- **Exercise goal**: In the entries below, the lines from the one with "The Blender Python" through the one with "mb.box(a, b, y" are to be copied exactly; both ends count.

- **Records supplied**:
- - - -
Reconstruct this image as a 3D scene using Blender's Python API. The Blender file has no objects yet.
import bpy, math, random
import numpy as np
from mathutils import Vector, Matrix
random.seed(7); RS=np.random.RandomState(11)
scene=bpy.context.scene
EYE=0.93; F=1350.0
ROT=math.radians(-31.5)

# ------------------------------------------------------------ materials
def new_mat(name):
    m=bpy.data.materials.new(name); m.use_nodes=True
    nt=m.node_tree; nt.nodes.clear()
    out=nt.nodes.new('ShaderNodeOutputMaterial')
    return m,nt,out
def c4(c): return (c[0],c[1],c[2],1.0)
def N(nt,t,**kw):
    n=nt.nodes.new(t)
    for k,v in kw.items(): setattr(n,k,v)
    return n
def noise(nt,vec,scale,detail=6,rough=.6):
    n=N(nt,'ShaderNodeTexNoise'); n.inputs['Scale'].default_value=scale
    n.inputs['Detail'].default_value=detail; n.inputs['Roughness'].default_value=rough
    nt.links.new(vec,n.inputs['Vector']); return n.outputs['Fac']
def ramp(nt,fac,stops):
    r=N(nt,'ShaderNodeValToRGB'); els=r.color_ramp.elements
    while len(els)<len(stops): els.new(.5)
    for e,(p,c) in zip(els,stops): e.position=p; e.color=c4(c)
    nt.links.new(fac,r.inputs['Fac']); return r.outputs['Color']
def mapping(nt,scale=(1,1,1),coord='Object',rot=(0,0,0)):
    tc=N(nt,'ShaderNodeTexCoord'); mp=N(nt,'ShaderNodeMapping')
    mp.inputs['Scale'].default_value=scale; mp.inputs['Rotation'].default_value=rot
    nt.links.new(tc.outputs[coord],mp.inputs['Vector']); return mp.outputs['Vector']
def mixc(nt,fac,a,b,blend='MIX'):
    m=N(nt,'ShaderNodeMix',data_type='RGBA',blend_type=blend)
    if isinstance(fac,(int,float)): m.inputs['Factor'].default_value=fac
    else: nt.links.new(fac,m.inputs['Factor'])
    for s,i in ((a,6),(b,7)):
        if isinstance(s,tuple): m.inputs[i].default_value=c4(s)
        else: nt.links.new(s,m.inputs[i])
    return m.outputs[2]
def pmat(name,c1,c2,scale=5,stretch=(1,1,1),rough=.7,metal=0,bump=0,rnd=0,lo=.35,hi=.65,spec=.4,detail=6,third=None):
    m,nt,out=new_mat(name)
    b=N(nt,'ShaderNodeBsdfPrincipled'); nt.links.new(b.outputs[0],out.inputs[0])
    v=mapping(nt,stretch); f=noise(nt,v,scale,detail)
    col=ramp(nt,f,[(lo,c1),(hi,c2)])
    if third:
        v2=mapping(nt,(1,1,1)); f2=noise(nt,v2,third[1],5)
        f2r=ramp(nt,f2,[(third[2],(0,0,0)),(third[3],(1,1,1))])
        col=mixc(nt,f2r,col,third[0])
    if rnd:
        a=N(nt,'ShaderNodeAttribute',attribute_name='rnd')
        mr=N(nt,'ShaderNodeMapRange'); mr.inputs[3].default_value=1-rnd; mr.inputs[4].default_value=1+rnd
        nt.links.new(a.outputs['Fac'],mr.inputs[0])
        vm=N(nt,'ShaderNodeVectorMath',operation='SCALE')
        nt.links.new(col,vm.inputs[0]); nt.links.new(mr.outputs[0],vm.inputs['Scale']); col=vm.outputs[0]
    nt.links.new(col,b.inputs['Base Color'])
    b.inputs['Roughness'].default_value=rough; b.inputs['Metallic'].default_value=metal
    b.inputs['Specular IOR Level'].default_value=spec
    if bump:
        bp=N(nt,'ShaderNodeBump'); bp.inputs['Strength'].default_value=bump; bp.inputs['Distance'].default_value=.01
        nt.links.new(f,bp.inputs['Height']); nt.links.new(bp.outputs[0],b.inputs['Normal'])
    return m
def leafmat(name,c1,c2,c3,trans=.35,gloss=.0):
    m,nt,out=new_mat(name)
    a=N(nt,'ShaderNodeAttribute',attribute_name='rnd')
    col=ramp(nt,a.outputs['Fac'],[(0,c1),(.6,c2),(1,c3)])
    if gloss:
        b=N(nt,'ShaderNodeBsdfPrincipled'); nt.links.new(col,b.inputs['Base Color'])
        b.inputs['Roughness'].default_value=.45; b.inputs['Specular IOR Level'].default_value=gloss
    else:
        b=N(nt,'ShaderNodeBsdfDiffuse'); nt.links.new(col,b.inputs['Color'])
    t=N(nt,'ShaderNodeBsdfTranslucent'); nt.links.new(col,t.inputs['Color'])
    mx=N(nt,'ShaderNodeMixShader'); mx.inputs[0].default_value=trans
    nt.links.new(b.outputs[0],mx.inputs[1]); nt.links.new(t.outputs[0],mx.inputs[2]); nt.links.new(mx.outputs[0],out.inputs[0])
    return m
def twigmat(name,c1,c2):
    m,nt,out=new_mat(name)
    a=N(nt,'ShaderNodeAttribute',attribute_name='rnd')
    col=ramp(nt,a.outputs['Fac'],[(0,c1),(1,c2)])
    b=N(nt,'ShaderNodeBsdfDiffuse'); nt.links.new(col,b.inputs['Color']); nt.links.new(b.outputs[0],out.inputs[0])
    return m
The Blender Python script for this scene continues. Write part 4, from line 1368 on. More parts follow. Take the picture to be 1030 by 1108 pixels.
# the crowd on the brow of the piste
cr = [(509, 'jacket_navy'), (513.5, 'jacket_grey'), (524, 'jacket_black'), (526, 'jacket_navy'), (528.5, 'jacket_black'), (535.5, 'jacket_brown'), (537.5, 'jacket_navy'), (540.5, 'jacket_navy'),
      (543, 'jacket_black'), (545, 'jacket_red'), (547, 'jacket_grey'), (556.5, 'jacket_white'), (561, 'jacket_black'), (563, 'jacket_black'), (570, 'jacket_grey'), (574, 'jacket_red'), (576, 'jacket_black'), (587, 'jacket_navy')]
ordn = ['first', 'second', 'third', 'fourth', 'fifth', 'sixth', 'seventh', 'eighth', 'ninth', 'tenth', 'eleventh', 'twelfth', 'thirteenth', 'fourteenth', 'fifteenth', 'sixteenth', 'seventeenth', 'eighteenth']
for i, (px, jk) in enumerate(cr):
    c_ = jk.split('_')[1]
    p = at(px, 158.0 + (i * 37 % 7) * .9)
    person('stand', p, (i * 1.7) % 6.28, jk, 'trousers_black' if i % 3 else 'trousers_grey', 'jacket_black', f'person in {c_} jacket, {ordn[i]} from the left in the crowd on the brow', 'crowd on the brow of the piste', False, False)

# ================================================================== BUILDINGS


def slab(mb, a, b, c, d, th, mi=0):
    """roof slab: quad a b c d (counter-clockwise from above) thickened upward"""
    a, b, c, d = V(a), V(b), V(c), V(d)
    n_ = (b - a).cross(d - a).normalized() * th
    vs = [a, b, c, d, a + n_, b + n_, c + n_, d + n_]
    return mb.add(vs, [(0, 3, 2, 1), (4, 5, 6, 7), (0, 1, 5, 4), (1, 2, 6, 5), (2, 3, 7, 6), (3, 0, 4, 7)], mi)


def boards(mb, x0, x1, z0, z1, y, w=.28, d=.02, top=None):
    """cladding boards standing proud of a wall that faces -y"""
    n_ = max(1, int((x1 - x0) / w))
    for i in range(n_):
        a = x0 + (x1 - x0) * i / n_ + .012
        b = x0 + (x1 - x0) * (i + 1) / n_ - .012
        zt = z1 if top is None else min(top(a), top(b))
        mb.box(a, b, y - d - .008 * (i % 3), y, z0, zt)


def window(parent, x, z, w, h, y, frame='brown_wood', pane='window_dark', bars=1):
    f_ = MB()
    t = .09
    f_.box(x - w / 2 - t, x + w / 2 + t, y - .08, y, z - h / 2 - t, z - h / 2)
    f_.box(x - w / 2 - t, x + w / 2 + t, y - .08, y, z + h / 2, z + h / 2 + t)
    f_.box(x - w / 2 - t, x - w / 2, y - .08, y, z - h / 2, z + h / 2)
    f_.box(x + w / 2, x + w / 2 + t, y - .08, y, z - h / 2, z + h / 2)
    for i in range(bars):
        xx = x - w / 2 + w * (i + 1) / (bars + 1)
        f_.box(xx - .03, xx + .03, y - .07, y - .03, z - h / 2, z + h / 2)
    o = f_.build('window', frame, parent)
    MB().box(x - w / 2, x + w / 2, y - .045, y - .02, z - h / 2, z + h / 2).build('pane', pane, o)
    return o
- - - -
- **The output**:
The Blender Python script for this scene continues. Write part 4, from line 1368 on. More parts follow. Take the picture to be 1030 by 1108 pixels.
# the crowd on the brow of the piste
cr = [(509, 'jacket_navy'), (513.5, 'jacket_grey'), (524, 'jacket_black'), (526, 'jacket_navy'), (528.5, 'jacket_black'), (535.5, 'jacket_brown'), (537.5, 'jacket_navy'), (540.5, 'jacket_navy'),
      (543, 'jacket_black'), (545, 'jacket_red'), (547, 'jacket_grey'), (556.5, 'jacket_white'), (561, 'jacket_black'), (563, 'jacket_black'), (570, 'jacket_grey'), (574, 'jacket_red'), (576, 'jacket_black'), (587, 'jacket_navy')]
ordn = ['first', 'second', 'third', 'fourth', 'fifth', 'sixth', 'seventh', 'eighth', 'ninth', 'tenth', 'eleventh', 'twelfth', 'thirteenth', 'fourteenth', 'fifteenth', 'sixteenth', 'seventeenth', 'eighteenth']
for i, (px, jk) in enumerate(cr):
    c_ = jk.split('_')[1]
    p = at(px, 158.0 + (i * 37 % 7) * .9)
    person('stand', p, (i * 1.7) % 6.28, jk, 'trousers_black' if i % 3 else 'trousers_grey', 'jacket_black', f'person in {c_} jacket, {ordn[i]} from the left in the crowd on the brow', 'crowd on the brow of the piste', False, False)

# ================================================================== BUILDINGS


def slab(mb, a, b, c, d, th, mi=0):
    """roof slab: quad a b c d (counter-clockwise from above) thickened upward"""
    a, b, c, d = V(a), V(b), V(c), V(d)
    n_ = (b - a).cross(d - a).normalized() * th
    vs = [a, b, c, d, a + n_, b + n_, c + n_, d + n_]
    return mb.add(vs, [(0, 3, 2, 1), (4, 5, 6, 7), (0, 1, 5, 4), (1, 2, 6, 5), (2, 3, 7, 6), (3, 0, 4, 7)], mi)


def boards(mb, x0, x1, z0, z1, y, w=.28, d=.02, top=None):
    """cladding boards standing proud of a wall that faces -y"""
    n_ = max(1, int((x1 - x0) / w))
    for i in range(n_):
        a = x0 + (x1 - x0) * i / n_ + .012
        b = x0 + (x1 - x0) * (i + 1) / n_ - .012
        zt = z1 if top is None else min(top(a), top(b))
        mb.box(a, b, y - d - .008 * (i % 3), y, z0, zt)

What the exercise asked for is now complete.